Everywhere I went, I wasn’t a “tourist” or a “foreigner.” Instead, everyone called me a mihmān, which means “guest” in Persian, placing the focus not on the fact that I was an outsider so much as on locals’ sense of responsibility to help me feel welcome and protected in an exciting but unfamiliar land.

Indeed, Tajik people seem to be aware that adjusting is difficult for mihmāns. My first two weeks there everyone said to me: “You’ll get used to it.” To what? To the unusual food, to the intense weather, to the smog in the streets -- but also to things like thrashing rivers overflowing with glacial ice melt beneath a west-facing mountainside painted purple and red by the setting sun, gentlemen spontaneously reciting 11th century poetry on a gondola ride, and children shouting “Hello, my name is so and so!” from across the street as you pass. And in my last two weeks, I heard constantly, “You’ll be back.” Back to what? The ancient ruins, the poets’ shrines, and the distinctly Central Asian cities that crown Tajikistan’s sparse roadways.

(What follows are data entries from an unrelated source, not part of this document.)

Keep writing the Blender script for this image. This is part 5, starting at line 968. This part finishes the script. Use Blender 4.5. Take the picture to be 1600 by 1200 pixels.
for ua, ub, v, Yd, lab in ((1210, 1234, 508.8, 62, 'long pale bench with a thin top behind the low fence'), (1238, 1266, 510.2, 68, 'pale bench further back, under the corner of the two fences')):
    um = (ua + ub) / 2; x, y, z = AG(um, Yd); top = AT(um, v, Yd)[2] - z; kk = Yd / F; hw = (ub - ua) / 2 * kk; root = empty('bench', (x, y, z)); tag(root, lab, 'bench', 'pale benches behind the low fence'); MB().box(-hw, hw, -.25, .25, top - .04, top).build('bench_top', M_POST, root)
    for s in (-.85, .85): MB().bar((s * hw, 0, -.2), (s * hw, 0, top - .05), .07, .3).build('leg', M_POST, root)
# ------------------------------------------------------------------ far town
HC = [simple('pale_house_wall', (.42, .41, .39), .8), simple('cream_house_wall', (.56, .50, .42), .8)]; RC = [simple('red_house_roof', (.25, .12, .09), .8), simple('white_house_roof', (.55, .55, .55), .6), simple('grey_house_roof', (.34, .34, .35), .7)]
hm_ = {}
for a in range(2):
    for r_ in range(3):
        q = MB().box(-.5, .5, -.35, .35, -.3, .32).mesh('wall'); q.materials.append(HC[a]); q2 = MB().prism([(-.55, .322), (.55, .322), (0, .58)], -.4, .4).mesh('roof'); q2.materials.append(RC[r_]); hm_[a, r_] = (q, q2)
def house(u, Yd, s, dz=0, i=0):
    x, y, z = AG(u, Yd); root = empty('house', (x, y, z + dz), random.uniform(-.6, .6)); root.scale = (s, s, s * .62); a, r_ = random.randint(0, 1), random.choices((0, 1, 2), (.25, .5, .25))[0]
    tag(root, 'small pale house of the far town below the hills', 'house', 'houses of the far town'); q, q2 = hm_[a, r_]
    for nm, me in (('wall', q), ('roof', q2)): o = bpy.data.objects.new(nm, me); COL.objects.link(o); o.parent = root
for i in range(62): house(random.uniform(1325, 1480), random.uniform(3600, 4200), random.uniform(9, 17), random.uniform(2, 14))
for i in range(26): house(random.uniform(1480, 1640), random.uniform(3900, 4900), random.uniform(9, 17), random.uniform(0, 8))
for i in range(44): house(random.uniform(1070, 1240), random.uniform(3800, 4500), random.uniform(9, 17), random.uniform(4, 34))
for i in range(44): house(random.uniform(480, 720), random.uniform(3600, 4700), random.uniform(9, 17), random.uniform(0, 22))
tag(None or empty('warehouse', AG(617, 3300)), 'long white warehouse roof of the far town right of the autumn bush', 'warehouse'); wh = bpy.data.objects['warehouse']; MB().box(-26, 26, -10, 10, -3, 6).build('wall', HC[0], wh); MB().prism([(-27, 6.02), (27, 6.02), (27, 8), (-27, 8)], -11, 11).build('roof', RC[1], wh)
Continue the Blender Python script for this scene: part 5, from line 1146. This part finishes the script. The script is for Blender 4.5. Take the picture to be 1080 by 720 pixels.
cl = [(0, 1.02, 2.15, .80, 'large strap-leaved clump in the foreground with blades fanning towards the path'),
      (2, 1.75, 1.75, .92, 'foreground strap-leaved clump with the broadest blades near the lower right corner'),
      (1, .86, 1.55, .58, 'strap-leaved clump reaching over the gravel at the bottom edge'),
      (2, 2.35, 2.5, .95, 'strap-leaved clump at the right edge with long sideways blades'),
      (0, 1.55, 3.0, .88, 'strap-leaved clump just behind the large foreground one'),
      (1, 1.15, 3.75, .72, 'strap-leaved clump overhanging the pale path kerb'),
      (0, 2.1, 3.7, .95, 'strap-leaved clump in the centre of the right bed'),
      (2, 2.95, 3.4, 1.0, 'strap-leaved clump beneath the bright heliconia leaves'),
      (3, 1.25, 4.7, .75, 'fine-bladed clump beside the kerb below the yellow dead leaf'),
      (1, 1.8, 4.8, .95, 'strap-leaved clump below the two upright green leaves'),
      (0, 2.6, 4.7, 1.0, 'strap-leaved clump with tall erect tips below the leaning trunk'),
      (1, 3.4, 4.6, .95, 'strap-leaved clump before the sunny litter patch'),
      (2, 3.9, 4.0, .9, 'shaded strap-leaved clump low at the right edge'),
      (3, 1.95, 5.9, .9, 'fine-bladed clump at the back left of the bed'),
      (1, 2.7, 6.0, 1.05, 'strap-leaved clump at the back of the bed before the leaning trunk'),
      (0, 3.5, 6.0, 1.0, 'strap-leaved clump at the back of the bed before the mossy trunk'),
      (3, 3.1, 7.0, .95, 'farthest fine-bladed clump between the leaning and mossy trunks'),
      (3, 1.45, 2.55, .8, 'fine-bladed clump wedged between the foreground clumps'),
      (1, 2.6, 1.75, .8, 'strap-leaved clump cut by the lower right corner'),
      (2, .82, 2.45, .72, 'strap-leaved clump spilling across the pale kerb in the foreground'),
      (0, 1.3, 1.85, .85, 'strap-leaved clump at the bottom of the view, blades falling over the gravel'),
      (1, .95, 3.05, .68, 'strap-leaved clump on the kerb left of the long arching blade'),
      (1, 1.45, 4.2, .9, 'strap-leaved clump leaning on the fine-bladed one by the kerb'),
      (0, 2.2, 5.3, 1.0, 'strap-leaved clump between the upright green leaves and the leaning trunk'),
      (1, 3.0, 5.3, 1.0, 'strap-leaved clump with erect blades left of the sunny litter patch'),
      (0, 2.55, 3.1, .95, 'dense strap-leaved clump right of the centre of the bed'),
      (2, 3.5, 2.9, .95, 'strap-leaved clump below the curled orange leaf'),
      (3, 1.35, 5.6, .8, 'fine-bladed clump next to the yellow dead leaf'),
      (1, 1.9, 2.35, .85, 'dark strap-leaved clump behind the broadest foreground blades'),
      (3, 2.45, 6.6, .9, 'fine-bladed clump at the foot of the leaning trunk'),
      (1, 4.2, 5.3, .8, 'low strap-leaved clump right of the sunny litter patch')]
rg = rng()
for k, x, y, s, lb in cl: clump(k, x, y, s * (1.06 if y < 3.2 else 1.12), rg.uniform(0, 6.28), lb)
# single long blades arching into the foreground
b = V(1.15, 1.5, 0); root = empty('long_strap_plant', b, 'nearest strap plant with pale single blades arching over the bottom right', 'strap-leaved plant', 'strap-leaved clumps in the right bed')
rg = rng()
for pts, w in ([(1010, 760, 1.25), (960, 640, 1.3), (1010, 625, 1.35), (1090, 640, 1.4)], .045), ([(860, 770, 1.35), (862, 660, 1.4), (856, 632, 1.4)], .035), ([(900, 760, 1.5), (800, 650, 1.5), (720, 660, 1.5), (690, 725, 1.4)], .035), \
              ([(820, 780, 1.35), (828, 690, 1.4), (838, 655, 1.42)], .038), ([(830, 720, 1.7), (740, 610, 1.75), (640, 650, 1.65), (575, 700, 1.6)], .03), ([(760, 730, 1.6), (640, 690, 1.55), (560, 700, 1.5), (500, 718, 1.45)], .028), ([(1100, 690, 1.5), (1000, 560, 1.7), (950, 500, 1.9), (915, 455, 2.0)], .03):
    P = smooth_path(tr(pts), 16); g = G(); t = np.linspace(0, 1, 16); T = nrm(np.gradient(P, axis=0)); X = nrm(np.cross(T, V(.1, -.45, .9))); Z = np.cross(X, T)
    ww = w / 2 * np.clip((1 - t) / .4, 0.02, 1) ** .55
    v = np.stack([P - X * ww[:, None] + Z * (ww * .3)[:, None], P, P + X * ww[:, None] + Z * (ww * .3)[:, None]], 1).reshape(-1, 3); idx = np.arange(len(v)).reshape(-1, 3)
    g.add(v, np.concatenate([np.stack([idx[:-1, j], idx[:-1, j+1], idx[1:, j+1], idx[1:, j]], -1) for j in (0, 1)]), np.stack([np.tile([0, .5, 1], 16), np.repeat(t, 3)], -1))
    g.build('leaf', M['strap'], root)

And they are right, I will be back, because just one summer is not enough time to cherish the legacy of a millennium of literary and cultural tradition as it lives on in the hearts of the people of this country. We are all stewards of humankind’s humanity, and we cannot afford to forget where we come from, and Tajikistan is the often-overlooked treasury of this valuable global heritage.